Köhler, den bei seiner ersten Wahl zum Bundespräsidenten vor fünf Jahren fast niemand kannte, genießt in der Bevölkerung inzwischen große Zustimmung. Könnten die Bundesbürger ihr Staatsoberhaupt selbst wählen, dann hätten sie nach allen Meinungsumfragen mehrheitlich Horst Köhler ihre Stimme gegeben. 70 Prozent der Befragten erklärten, sie wünschten sich eine zweite Amtszeit für den beliebten Präsidenten.

Schwan kann nicht überzeugen

Gesine Schwan dagegen fand in Meinungsumfragen nur bei 15 Prozent der Bundesbürger Zustimmung. Auch in der Bundesversammlung ist es ihr nicht gelungen, die Mehrheit von sich zu überzeugen. Sogar aus dem eigenen rot-grünen Lager fehlten am Ende elf Stimmen für die Politikprofessorin.

Auch wenn SPD-Chef Franz Müntefering es nach dem Wahlgang bestritt, das Wahlergebnis hat Signalwirkung über den Tag hinaus. CDU und FDP haben die Geschlossenheit gezeigt, die sie benötigen, wenn sie nach der Bundestagswahl im September eine Neuauflage der schwarz-gelben Koalition versuchen wollen. Die SPD und die Grünen dagegen, die ebenfalls eine gemeinsame Koalition anstreben, präsentierten sich wieder einmal uneinig, zersplittert und unberechenbar. Schon vor der Wahl hatte die SPD es an Unterstützung für Gesine Schwan fehlen lassen. Ihre führenden Politiker zeigten sich distanziert und zum Teil sogar desinteressiert.

Schwarzer Peter für die Linkspartei

Nach der Wahl aber wollte Parteichef Müntefering der Linkspartei den Schwarzen Peter zuschieben. Sie habe sich separiert, kritisierte er spitz.
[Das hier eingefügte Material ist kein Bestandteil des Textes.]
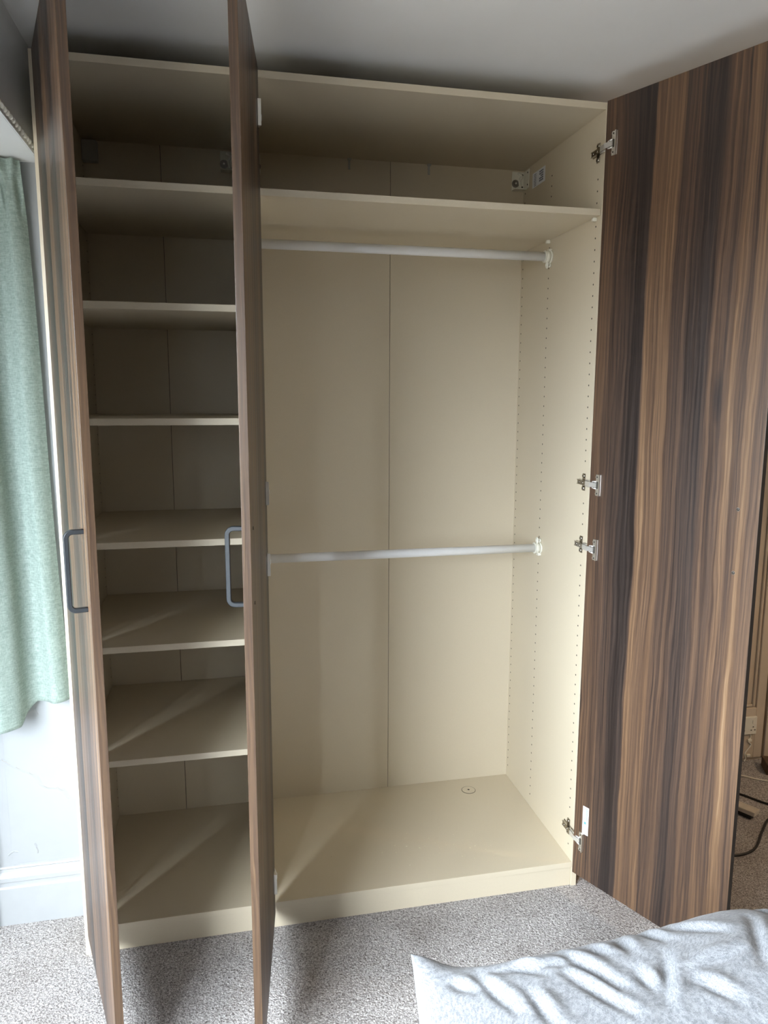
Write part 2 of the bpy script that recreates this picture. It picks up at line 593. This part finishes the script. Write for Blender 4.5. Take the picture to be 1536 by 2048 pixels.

Anstatt die SPD-Kandidatin zu unterstützen, habe sie einen eigenen aussichtslosen Kandidaten aufgestellt und damit das Lager links der CDU geschwächt.

Doch nicht die Linke ist schuld an der Niederlage der SPD-Kandidatin. Die Sozialdemokraten selbst tragen dafür die Verantwortung. Nicht ein einziges Mal habe die SPD um die Unterstützung der Linken gebeten, offenbarte Fraktionschef Gregor Gysi am Rande der Bundesversammlung.

Natürlich nicht, denn die SPD wollte kein Signal für eine rot-rot-grüne Koalition nach der Bundestagswahl im September setzen - und damit dem bürgerlichen Lager Munition für eine Rote-Socken-Kampagne geben.

Naiv oder dreist?

Zu erwarten, dass die Linke ausgerechnet diejenigen stillschweigend unterstützt, die alles daran setzen, sich von ihr in der Öffentlichkeit zu distanzieren, ist entweder naiv oder dreist.

Nun ist die Wahl also gelaufen. Deutschland hat seine Chance auf eine gute Präsidentin verpasst, auf die erste Frau im höchsten Staatsamt, auf eine fröhliche Intellektuelle im Schloss Bellevue. Dafür hat Deutschland aber einen guten Präsidenten wieder bekommen. Einen beliebten, bodenständigen Mann, der das Land nach innen und außen überzeugend und mit Bescheidenheit vertritt.